WHAT YOU SHOULD DO
Give again, word for word, the lines below that run from the line with "Recreate this scene" through the line with "col = sc.collection". Drop the pictures.

DATASET RECORDS
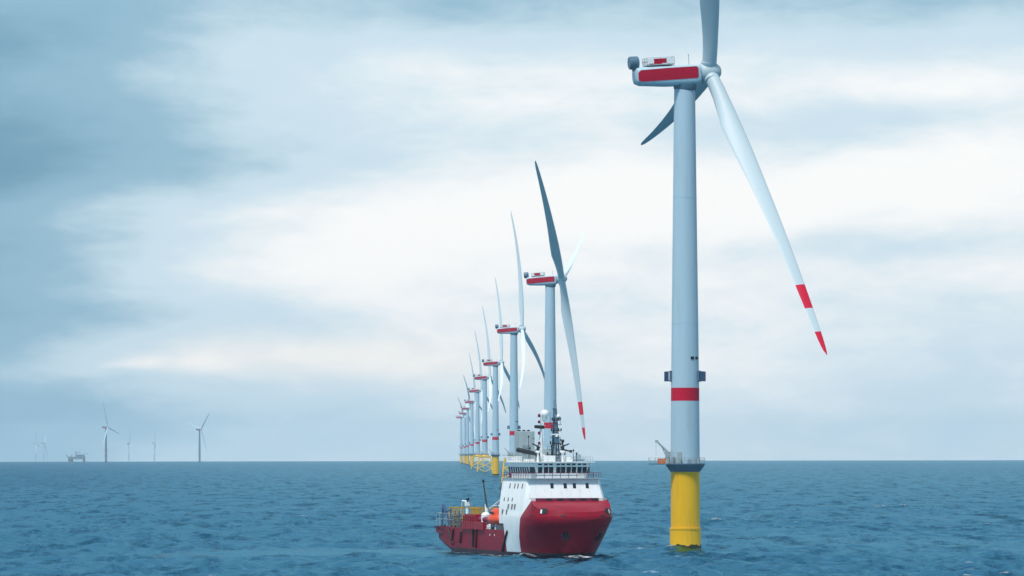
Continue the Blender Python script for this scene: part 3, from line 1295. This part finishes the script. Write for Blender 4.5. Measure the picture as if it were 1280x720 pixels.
def ly_at(px, lx, z=0):
    """station along the ship seen on bearing px at offset lx"""
    y = 20.0
    for _ in range(30):
        d = SHIP_O.y + y * math.cos(SHIP_A) + lx * math.sin(SHIP_A)
        wx = (px - 640) / 5650 * d
        y = (SHIP_O.x + lx * math.cos(SHIP_A) - wx) / math.sin(SHIP_A)
    return y


def lx_at(px, ly):
    lx = 0.0
    for _ in range(30):
        d = SHIP_O.y + ly * math.cos(SHIP_A) + lx * math.sin(SHIP_A)
        wx = (px - 640) / 5650 * d
        lx = (wx - SHIP_O.x + ly * math.sin(SHIP_A)) / math.cos(SHIP_A)
    return lx


# four square windows on the white front, with pale frames round them
for px in (690, 706.5, 718, 734):
    window_front(SUP, lx_at(px, 8.2), 13.15, 0.62, 0.95, sup)
# slim windows along the sides
for z, lst in ((13.1, (637.5, 643.5, 647.5, 653)), (10.7, (630.5, 635.5, 640.5)), (9.25, (635.5, 640, 643.5)), (8.2, (628.5, 633.5))):
    for px in lst:
        sxp = side_x(SUP, z, 0) if z > 7 else 8.6
        y = ly_at(px, -sxp)
        for sgn in (-1, 1):
            lv_ = SUP if z > 11 else [(l, halfw(l, 20) + 0.02) for l in (ZK, 9.4, 11.0)]
            window_side(lv_, sgn, y, z, 0.7, 0.95, sup)
# bridge windows
for px in (675, 682.4, 688.7, 697.8, 703.8, 710.6, 717.2, 724.2, 730.5):
    window_front(BRG, lx_at(px, 10.4), 16.05, 0.83, 1.2, brg)
    window_front(BRG, lx_at(px, 10.2), 17.12, 0.70, 0.30, brg)
for k in range(9):
    for sgn in (-1, 1):
        window_side(BRG, sgn, 12.6 + k * 1.55, 16.05, 1.15, 1.2, brg)
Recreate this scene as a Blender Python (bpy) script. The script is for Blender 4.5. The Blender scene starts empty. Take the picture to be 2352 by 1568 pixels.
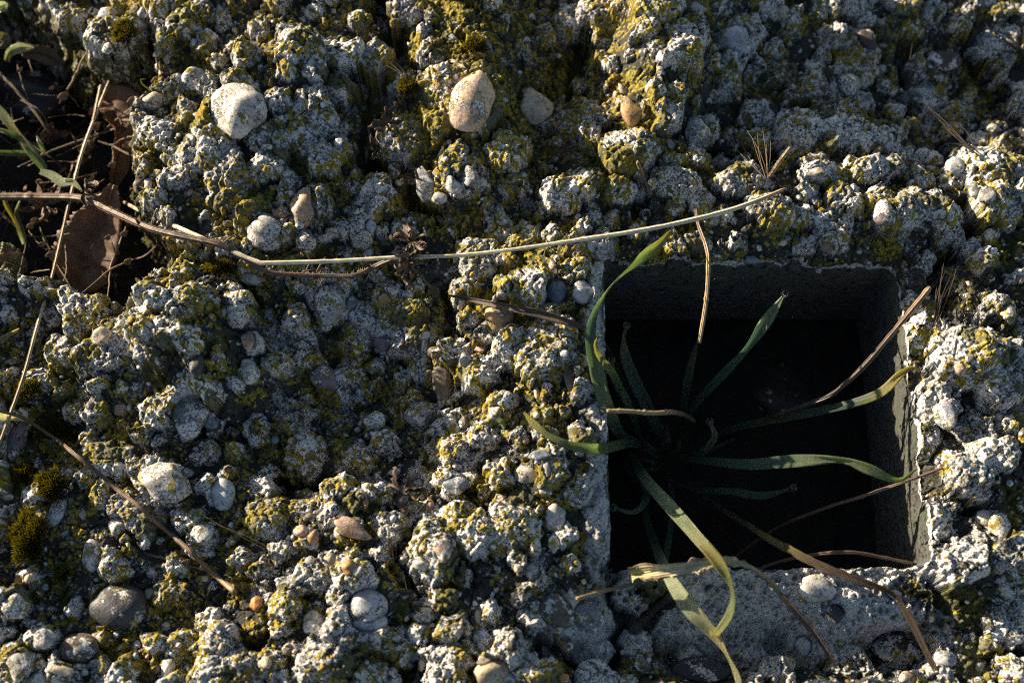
import bpy, bmesh, math, random
import numpy as np
from mathutils import Vector, Matrix, Euler

random.seed(7)
RNG = np.random.default_rng(11)
S = 0.001                      # everything below is worked out in millimetres
sc = bpy.context.scene
col = sc.collection

# ------------------------------------------------------------------ camera, sky, sun, exposure
TILT = math.radians(18.5)
DIST = 416.7                   # mm from lens to the middle of the slab
FPX = 3266.7                   # focal length in the photograph's 2352-wide pixels
CAM = Vector((0, -DIST * math.sin(TILT), DIST * math.cos(TILT)))
cam_d = bpy.data.cameras.new('camera')
cam_d.lens = 50; cam_d.sensor_width = 36
cam_d.clip_start = 0.01; cam_d.clip_end = 500
cam_d.dof.use_dof = True; cam_d.dof.focus_distance = (DIST - 3) * S; cam_d.dof.aperture_fstop = 10.0
cam = bpy.data.objects.new('camera', cam_d); col.objects.link(cam)
cam.location = CAM * S; cam.rotation_euler = (TILT, 0, 0)
sc.camera = cam

SUN_EL = math.radians(13.0)
SUN_AZ = math.radians(150.0)   # direction towards the sun in the xy plane, from +x
sun_vec = Vector((math.cos(SUN_AZ) * math.cos(SUN_EL), math.sin(SUN_AZ) * math.cos(SUN_EL), math.sin(SUN_EL)))
w = bpy.data.worlds.new('World'); sc.world = w; w.use_nodes = True
nt = w.node_tree
sky = nt.nodes.new('ShaderNodeTexSky'); sky.sky_type = 'NISHITA'; sky.sun_disc = False
sky.sun_elevation = SUN_EL; sky.ozone_density = 1.0
sky.sun_rotation = math.pi / 2 - SUN_AZ
nt.links.new(sky.outputs[0], nt.nodes['Background'].inputs[0])
nt.nodes['Background'].inputs[1].default_value = 0.051
sun_d = bpy.data.lights.new('sun', 'SUN'); sun_d.energy = 5.0; sun_d.angle = math.radians(0.5)
sun_d.color = (1.0, 0.83, 0.61)
sun = bpy.data.objects.new('sun', sun_d); col.objects.link(sun)
sun.rotation_euler = sun_vec.to_track_quat('Z', 'Y').to_euler()
sc.view_settings.view_transform = 'Standard'; sc.view_settings.look = 'None'
sc.view_settings.exposure = 1.6; sc.view_settings.gamma = 1.0
sc.view_settings.use_curve_mapping = False
sc.render.film_transparent = False
sc.cycles.use_denoising = False
sc.cycles.filter_width = 1.15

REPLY
Recreate this scene as a Blender Python (bpy) script. The script is for Blender 4.5. The Blender scene starts empty. Take the picture to be 2352 by 1568 pixels.
import bpy, bmesh, math, random
import numpy as np
from mathutils import Vector, Matrix, Euler

random.seed(7)
RNG = np.random.default_rng(11)
S = 0.001                      # everything below is worked out in millimetres
sc = bpy.context.scene
col = sc.collection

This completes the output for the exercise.